• Given instruction: All lines from the beginning of the listing through the line with "b = B(); letters(b, 'U.S." are to be copied word for word; the pictures are not.

• Supplied data:
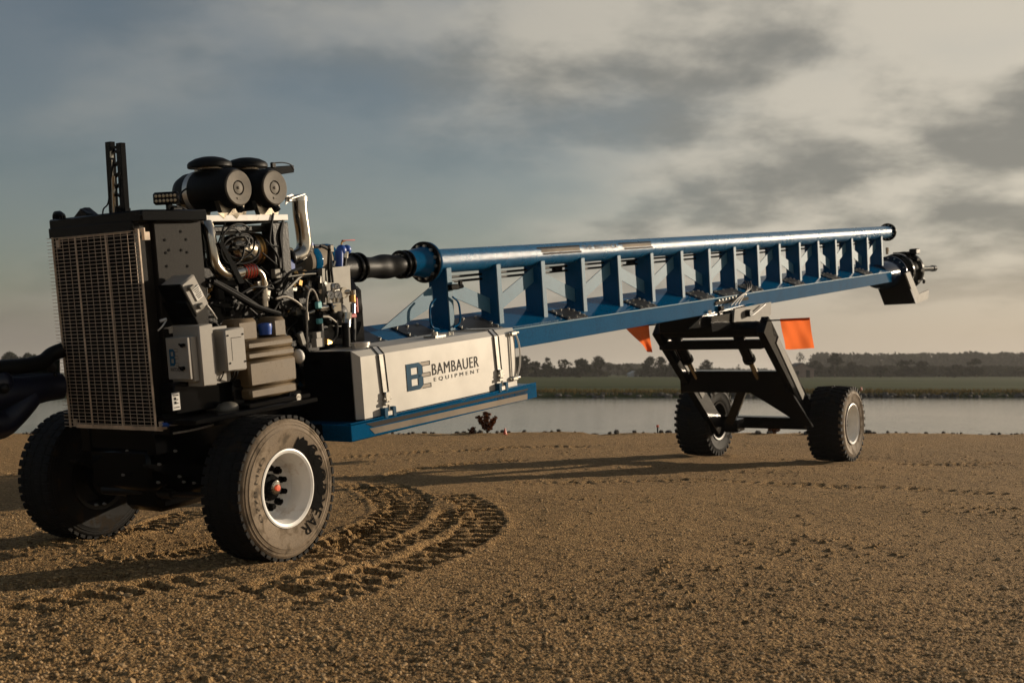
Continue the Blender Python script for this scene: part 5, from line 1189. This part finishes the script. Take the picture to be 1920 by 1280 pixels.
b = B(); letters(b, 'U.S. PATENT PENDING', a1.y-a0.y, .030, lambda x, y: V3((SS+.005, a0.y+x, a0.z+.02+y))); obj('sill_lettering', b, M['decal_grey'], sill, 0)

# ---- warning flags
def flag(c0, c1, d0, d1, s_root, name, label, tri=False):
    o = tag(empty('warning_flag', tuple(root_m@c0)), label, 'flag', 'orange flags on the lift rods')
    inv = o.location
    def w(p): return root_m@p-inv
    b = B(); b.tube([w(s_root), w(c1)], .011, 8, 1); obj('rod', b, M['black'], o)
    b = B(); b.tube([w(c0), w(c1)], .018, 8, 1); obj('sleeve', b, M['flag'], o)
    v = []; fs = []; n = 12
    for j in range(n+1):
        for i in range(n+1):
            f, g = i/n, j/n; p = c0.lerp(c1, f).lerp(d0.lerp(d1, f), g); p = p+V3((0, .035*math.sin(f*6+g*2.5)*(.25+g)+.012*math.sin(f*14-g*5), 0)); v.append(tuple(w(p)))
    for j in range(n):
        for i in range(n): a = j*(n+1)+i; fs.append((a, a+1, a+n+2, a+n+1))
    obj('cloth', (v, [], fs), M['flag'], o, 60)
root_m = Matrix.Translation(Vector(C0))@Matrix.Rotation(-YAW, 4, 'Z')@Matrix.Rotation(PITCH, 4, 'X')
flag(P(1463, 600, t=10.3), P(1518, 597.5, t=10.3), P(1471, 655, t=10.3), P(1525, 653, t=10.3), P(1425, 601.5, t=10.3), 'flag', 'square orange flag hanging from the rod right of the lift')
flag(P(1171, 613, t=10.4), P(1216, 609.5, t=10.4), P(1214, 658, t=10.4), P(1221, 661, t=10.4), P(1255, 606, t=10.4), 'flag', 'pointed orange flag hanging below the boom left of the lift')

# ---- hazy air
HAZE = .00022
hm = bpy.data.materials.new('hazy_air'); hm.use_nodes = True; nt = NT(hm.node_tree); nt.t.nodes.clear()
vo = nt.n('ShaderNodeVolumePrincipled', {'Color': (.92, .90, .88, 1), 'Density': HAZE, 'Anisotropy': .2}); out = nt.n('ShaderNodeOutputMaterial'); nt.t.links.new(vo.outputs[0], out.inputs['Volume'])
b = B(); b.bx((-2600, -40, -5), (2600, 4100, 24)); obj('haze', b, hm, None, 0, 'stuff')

• Written reply:
Continue the Blender Python script for this scene: part 5, from line 1189. This part finishes the script. Take the picture to be 1920 by 1280 pixels.
b = B(); letters(b, 'U.S. PATENT PENDING', a1.y-a0.y, .030, lambda x, y: V3((SS+.005, a0.y+x, a0.z+.02+y))); obj('sill_lettering', b, M['decal_grey'], sill, 0)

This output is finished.